Fiji’s limited fiscal space to absorb potential future disturbances remains a cause for concern, states the Asian Development Bank’s Pacific Economic Monitor released last week.
ADB states to sustain robust economic growth and enhance economic resilience, the government must concentrate on improving expenditure efficiency, enhancing budget execution, and advancing major private investment projects.
“This includes streamlining immigration and business application processes, which are crucial in boosting new economic activities and facilitating the private sector’s increase in hotel capacity.
“While the current emphasis on fiscal consolidation is necessary to reverse the trend of public debt, strengthening fiscal buffers and maintaining macroeconomic stability are equally critical due to Fiji’s susceptibility to economic shocks.

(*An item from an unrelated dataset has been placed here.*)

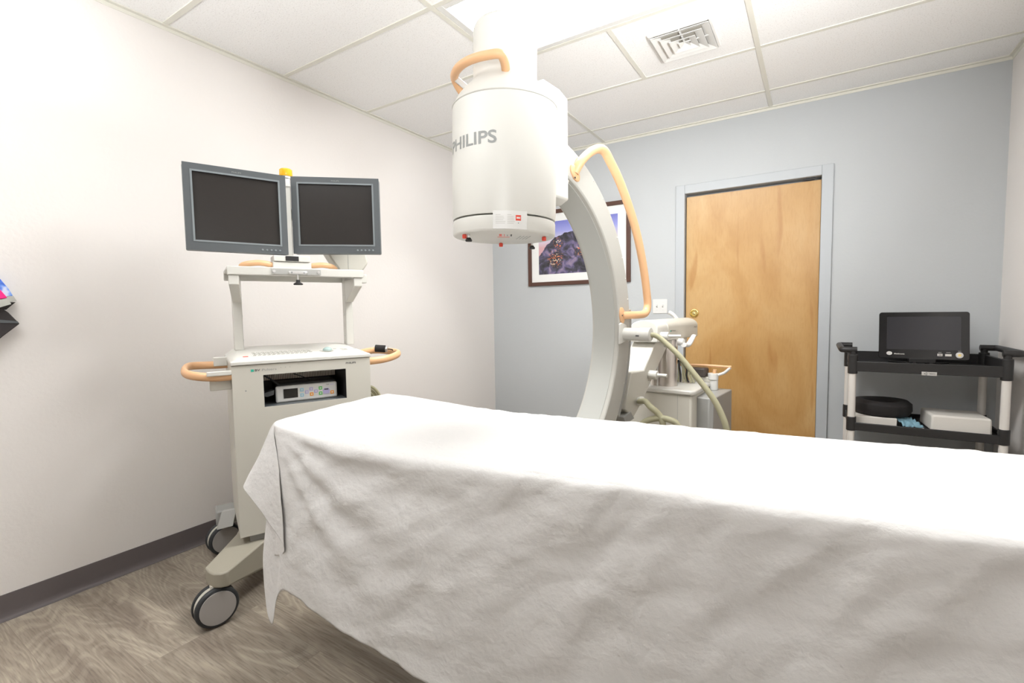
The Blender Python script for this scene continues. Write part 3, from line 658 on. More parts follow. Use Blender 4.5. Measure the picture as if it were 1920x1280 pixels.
bm = new(); cyl(bm, (0.12, 1.13, 1.024), (0.185, 1.15, 1.024), 0.008); obj('knob_peg', bm, 'creamw', k, bev=0.002)
bm = new(); cyl(bm, (0.07, 1.42, 0.973), (0.11, 1.42, 0.973), 0.022); k = obj('lock_lever', bm, 'white', t, bev=0.003)
bm = new(); tube(bm, [(0.115, 1.40, 0.958), (0.125, 1.45, 0.955), (0.13, 1.50, 0.985), (0.13, 1.54, 1.005)], (0.020, 0.014), 14, flat=0.7); obj('lever_grip', bm, 'white', k)
bm = new(); tube(bm, [(-0.02, 1.70, 1.09), (-0.05, 1.69, 1.13), (-0.08, 1.68, 1.15)], (0.02, 0.024), 14, flat=0.6); obj('rear_lever', bm, 'white', t)
# column
bm = new(); lathe(bm, [(0.056, 0.70), (0.056, 0.99)], 48, None, (0.030, 1.372, 0)); col = obj('column', bm, 'steel', t, label='brushed steel column')
bm = new(); cyl(bm, (-0.035, 1.345, 0.70), (-0.035, 1.345, 0.97), 0.030); obj('guide_tube', bm, 'steel', col)
bm = new(); cyl(bm, (-0.008, 1.312, 0.705), (-0.008, 1.312, 0.955), 0.004); obj('guide_rod', bm, 'silver', col)
# cabinet
bm = new(); prism(bm, [(-0.22, 1.235), (0.215, 1.235), (0.232, 1.26), (0.205, 1.66), (-0.22, 1.66)], 'z', 0.684, 0.712); obj('cabinet_lid', bm, 'creamw', t, bev=0.008)
bm = new(); prism(bm, [(-0.21, 1.245), (0.21, 1.245), (0.222, 1.27), (0.19, 1.66), (-0.21, 1.66)], 'z', 0.12, 0.683); cb = obj('cabinet_body', bm, 'cream', t, bev=0.008)
obj('panel_seam', bx(new(), 0.135, 0.1365, 1.2442, 1.246, 0.13, 0.68), 'grey', cb)
bm = new(); prism(bm, [(0.20, 1.335), (0.285, 1.325), (0.305, 1.34), (0.31, 1.72), (0.18, 1.72)], 'z', 0.14, 0.664); obj('side_panel', bm, 'grey', t, bev=0.006, label='grey side panel')
obj('cabinet_label', bx(new(), 0.105, 0.165, 1.262, 1.285, 0.712, 0.7126), 'carton', cb, label='small yellowish label')
bm = new(); bx(bm, -0.21, 0.22, 1.20, 1.95, 0.06, 0.14); obj('chassis', bm, 'grey', t, bev=0.02)
for x, y in ((-0.17, 1.27), (0.18, 1.27), (-0.17, 1.9), (0.18, 1.9)):
    bm = new(); cyl(bm, (x-0.02, y, 0.05), (x+0.02, y, 0.05), 0.05); obj('wheel', bm, 'tyre', t)
for x in (-0.10, 0.10):
    bm = new(); bx(bm, x-0.03, x+0.03, 0.35, 1.22, 0.05, 0.10); obj('floor_leg', bm, 'cream', t, bev=0.01)
    bm = new(); cyl(bm, (x-0.015, 0.39, 0.025), (x+0.015, 0.39, 0.025), 0.025); obj('wheel', bm, 'tyre', t)
# rear steering handle, cylinder and lever (right back of the cabinet)
def Lc(x, y, z):
    v = Matrix.Rotation(-CRZ, 3, 'Z') @ (Vector((x, y, z))-Vector((1.736, -2.304, 0))); return tuple(v)
bm = new(); tube(bm, [Lc(1.93, -0.70, 0.812), Lc(2.08, -0.70, 0.815), Lc(2.20, -0.70, 0.812), Lc(2.233, -0.70, 0.812)], 0.008, 12); obj('steering_handle', bm, 'orange', t, label='thin orange steering handle')
bm = new(); tube(bm, [Lc(2.228, -0.70, 0.808), Lc(2.195, -0.70, 0.775), Lc(2.155, -0.70, 0.758)], 0.011, 12, flat=0.8); obj('steering_lever', bm, 'white', t)
bm = new(); cyl(bm, Lc(2.133, -0.70, 0.664), Lc(2.133, -0.70, 0.728), 0.026); cyl(bm, Lc(2.130, -0.70, 0.728), Lc(2.130, -0.70, 0.768), 0.031); obj('steering_post', bm, 'white', t, bev=0.003)
bm = new(); cyl(bm, Lc(2.137, -0.70, 0.766), Lc(2.140, -0.70, 0.792), 0.011); obj('handle_stub', bm, 'orange', t)
bm = new(); prism(bm, [Lc(1.995, -0.74, 0)[:2], Lc(2.09, -0.74, 0)[:2], Lc(2.10, -0.66, 0)[:2], Lc(1.995, -0.66, 0)[:2]], 'z', 0.745, 0.800); obj('foot_switch', bm, 'brownbox', t, bev=0.01, label='dark grey foot switch')
bm = new(); prism(bm, [Lc(2.00, -0.72, 0)[:2], Lc(2.13, -0.72, 0)[:2], Lc(2.13, -0.60, 0)[:2], Lc(2.00, -0.60, 0)[:2]], 'z', 0.711, 0.745); obj('rear_ledge', bm, 'cream', t, bev=0.006)
for i in range(9):
    x = 1.925+0.012*i; bm = new(); y = -0.82+0.006*(i % 3)
    tube(bm, [Lc(1.945+0.002*i, y, 0.855), Lc(x-0.005*(i % 2), y-0.008, 0.81), Lc(x, y-0.004*(i % 3), 0.76), Lc(x+0.004*(i-3), y, 0.718)], 0.0058, 8)
    obj('cable', bm, 'hose' if i % 3 else 'dark', t)

# ---------------------------------------------------------------- monitor cart
KP = Vector((0.640, -2.827, 0)); KRZ = pi/2-0.42
def Kw(x, y, z): return tuple(Matrix.Rotation(KRZ, 3, 'Z') @ Vector((x, y, z)) + KP)
t = thing('monitor_cart', 'cream wheeled console cart with orange handles standing by the left wall', 'cart', tuple(KP), KRZ)
CW, CD = 0.562, 0.44; KX0 = -0.008
# body shell with slot: x 0.106..0.448, z 0.782..0.920
bm = new()
bx(bm, KX0, 0.107, 0, CD, 0.24, 0.966); bx(bm, 0.449, CW, 0, CD, 0.24, 0.966)
bx(bm, 0.107, 0.449, 0, CD, 0.24, 0.783); bx(bm, 0.107, 0.449, 0, CD, 0.921, 0.966); bx(bm, 0.107, 0.449, 0.30, CD, 0.783, 0.921)
bmesh.ops.remove_doubles(bm, verts=bm.verts, dist=1e-5)
body = obj('cabinet_body', bm, 'cream', t, smooth=False)
obj('slot_lining', bx(new(), 0.107, 0.449, 0.296, 0.30, 0.783, 0.921), 'dark', body)
obj('slot_floor', bx(new(), 0.107, 0.449, 0.004, 0.296, 0.783, 0.7845), 'bezel', body)
bm = new(); bx(bm, 0.107, 0.1085, 0.002, 0.296, 0.784, 0.921); bx(bm, 0.4475, 0.449, 0.002, 0.296, 0.784, 0.921); bx(bm, 0.107, 0.449, 0.002, 0.296, 0.9195, 0.921)
obj('slot_sides', bm, 'dark', body)
obj('pleated_grille', bx(new(), 0, 0.338, 0, 0.003, 0, 0.034), 'pleat', body, loc=(0.109, 0.20, 0.872))
bm = new(); prism(bm, [(0.110, 0.835), (0.153, 0.845), (0.150, 0.825), (0.125, 0.818), (0.110, 0.822)], 'y', 0.05, 0.10); obj('loose_strap', bm, 'bezel', body)
bm = new(); tube(bm, [(0.115, 0.04, 0.913), (0.14, 0.05, 0.895), (0.17, 0.06, 0.868), (0.18, 0.10, 0.86)], 0.0035, 8); obj('cord', bm, 'dark', body)
bm = new(); tube(bm, [(0.24, 0.10, 0.905), (0.28, 0.09, 0.888), (0.31, 0.10, 0.87)], 0.002, 8); obj('cord', bm, 'dark', body)
# lid (console)
bm = new(); yf = -0.006
lidpts_front = [(KX0-0.004, 0.968), (CW+0.004, 0.968)]
V = {}
def vv(x, y, z): return bm.verts.new((x, y, z))
A = [vv(KX0-.004, yf, .968), vv(CW+.004, yf, .968), vv(CW+.004, CD+.004, .968), vv(KX0-.004, CD+.004, .968)]
Bv = [vv(KX0-.003, yf, .984), vv(CW+.003, yf, .984), vv(CW+.003, CD+.004, .984), vv(KX0-.003, CD+.004, .984)]
Cv = [vv(0.012, yf+.016, .992), vv(CW-.016, yf+.016, .992), vv(CW-.05, 0.30, 1.020), vv(0.035, 0.30, 1.020)]
Dv = [vv(0.035, CD, 1.020), vv(CW-.05, CD, 1.020)]
for f in ((A[3], A[2], A[1], A[0]), (A[0], A[1], Bv[1], Bv[0]), (A[1], A[2], Bv[2], Bv[1]), (A[2], A[3], Bv[3], Bv[2]), (A[3], A[0], Bv[0], Bv[3]),
          (Bv[0], Bv[1], Cv[1], Cv[0]), (Cv[0], Cv[1], Cv[2], Cv[3]), (Bv[1], Bv[2], Dv[1], Cv[2], Cv[1]), (Bv[3], Bv[0], Cv[0], Cv[3], Dv[0]), (Cv[3], Cv[2], Dv[1], Dv[0]), (Bv[2], Bv[3], Dv[0], Dv[1])): bm.faces.new(f)
lid = obj('console_lid', bm, 'creamw', t, bev=0.003)
def zl(y): return 0.992+(y-0.010)/0.290*0.028
def lidp(x0, x1, y0, y1, h, m, name):
    bm = new(); v = [vv2 for vv2 in ((x0, y0, zl(y0)+.0002), (x1, y0, zl(y0)+.0002), (x1, y1, zl(y1)+.0002), (x0, y1, zl(y1)+.0002))]
    lo = [bm.verts.new(p) for p in v]; hi = [bm.verts.new((p[0], p[1], p[2]+h)) for p in v]
    bm.faces.new(lo[::-1]); bm.faces.new(hi)
    for i in range(4): bm.faces.new((lo[i], lo[(i+1) % 4], hi[(i+1) % 4], hi[i]))
    return obj(name, bm, m, lid, smooth=False)
kb = lidp(0.075, 0.325, 0.068, 0.158, 0.0006, 'creamw', 'keyboard')
for r in range(5):
    for c in range(13 if r else 12):
        x = 0.080+c*0.0188+(r % 2)*0.006; y = 0.074+r*0.017
        bm = new(); bx(bm, x, x+0.0115, y, y+0.010, zl(y+.005)+0.0004, zl(y+.005)+0.0024); obj('key', bm, 'key', kb, smooth=False)
lidp(0.040, 0.060, 0.060, 0.072, 0.0012, 'red', 'red_key')
for x, y in ((0.46, 0.10), (0.475, 0.12), (0.475, 0.10), (0.46, 0.13), (0.52, 0.12), (0.36, 0.10), (0.43, 0.14)): lidp(x, x+0.013, y, y+0.012, 0.0012, 'key', 'function_key')
bm = new(); bmesh.ops.create_uvsphere(bm, u_segments=32, v_segments=16, radius=0.021, matrix=Matrix.Translation((0.392, 0.095, zl(0.095)+0.004)) @ Matrix.Diagonal((1, 1, 0.75, 1))); o = obj('trackball', bm, 'ball', lid, label='pale green trackball')
bm = new(); lathe(bm, [(0.022, 0), (0.026, 0), (0.026, 0.003), (0.022, 0.003)], 32, None, (0.392, 0.095, zl(0.095))); obj('trackball_ring', bm, 'key', lid)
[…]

“Fiji’s limited fiscal space to absorb potential future disturbances remains a cause for concern, highlighting the need for ongoing efforts to improve expenditure efficiency.

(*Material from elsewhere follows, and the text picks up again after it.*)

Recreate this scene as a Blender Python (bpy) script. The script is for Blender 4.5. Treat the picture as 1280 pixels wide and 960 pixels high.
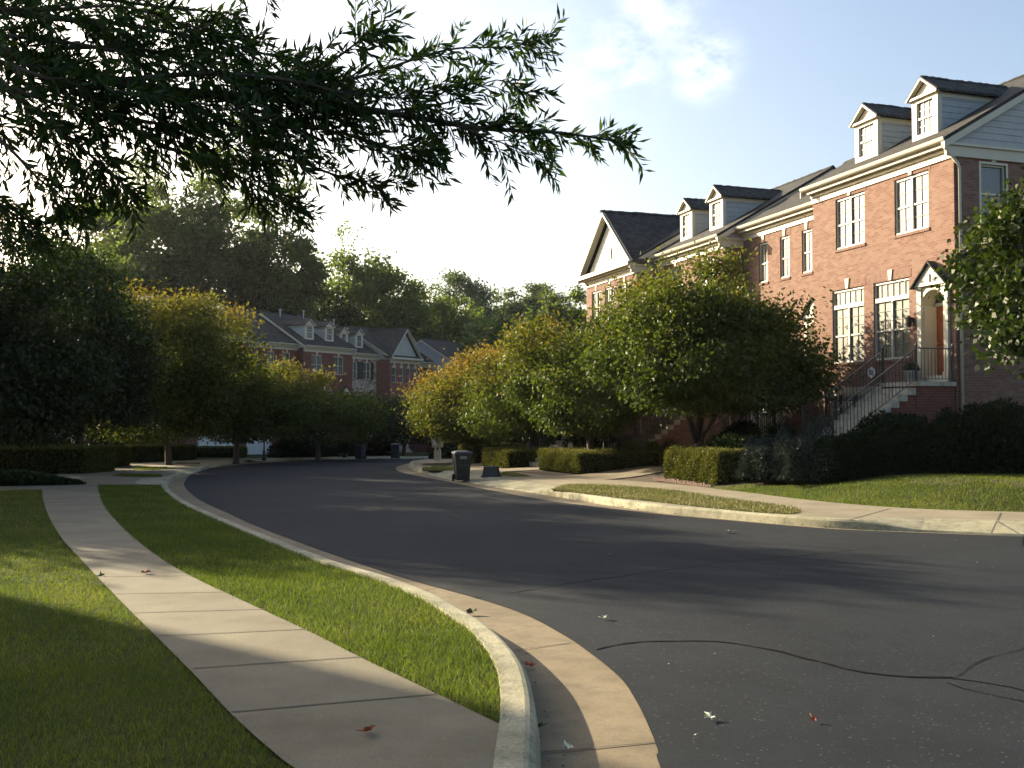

“Promoting growth-oriented spending and strengthening implementation capacity are paramount for fostering resilient and inclusive growth while reducing debt levels.
“Given the pivotal role of state-owned enterprises in the economy, measures such as broadening regulatory and governance standards, enhancing their capabilities, and establishing a framework to limit state-owned enterprise guarantees can create additional fiscal leeway for productive investments.”